In Deep Dive, VICE asks writers around the world to explain how their favorite bar represents their city’s history and culture.
The first time I got drunk at Elliott Street Pub, a ragtime band was playing in the street. Not on the sidewalk, or near the street, but out in the honest-to-Christ center of the pavement. It was April, the Atlanta air was already sticky-humid, and sweaty people clutching equally sweaty tallboys were drinking and dancing right on top of the double solid yellow lines. The scene felt a little post-apocalyptic—partly because there appeared to be no one and nothing else around, and partly because certain parts of this area were used as a convincing zombie apocalypse setting for, well, a reason. But mostly because, just yards away, the bridge linking the neighborhood to the rest of downtown Atlanta was gone.
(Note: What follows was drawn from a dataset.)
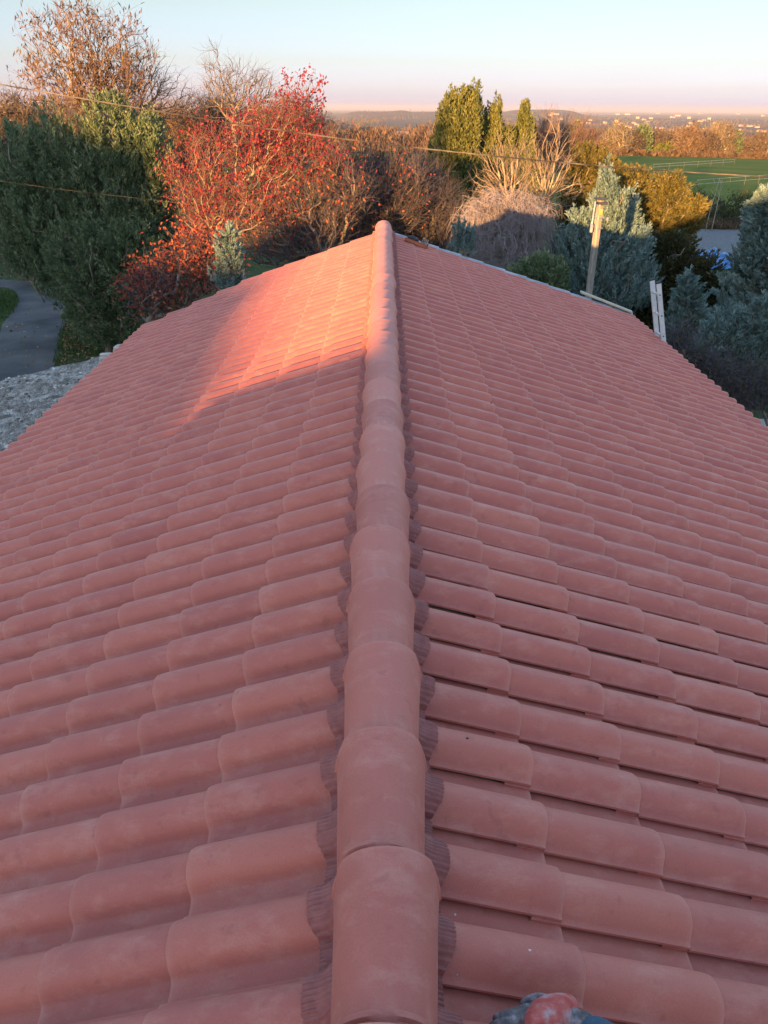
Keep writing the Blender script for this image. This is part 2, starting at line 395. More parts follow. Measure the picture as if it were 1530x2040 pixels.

If ever there were a quintessential visual representation of the Atlanta cityscape in the year 2018, Elliott Street—a tiny, unassuming, beloved neighborhood dive bar in a modest century-old building, standing in the shadow of the new $1.6 billion home of the Falcons and surrounded by near-constant development—might be it. The area around the bar has seen constant change over recent years, from the gutting and rebuilding of the bridge to the implosion of the nearby Georgia Dome to the construction of its replacement, Mercedes-Benz Stadium, whose futuristic glass panels loom just beyond the walls of the bar, which remain unchanged.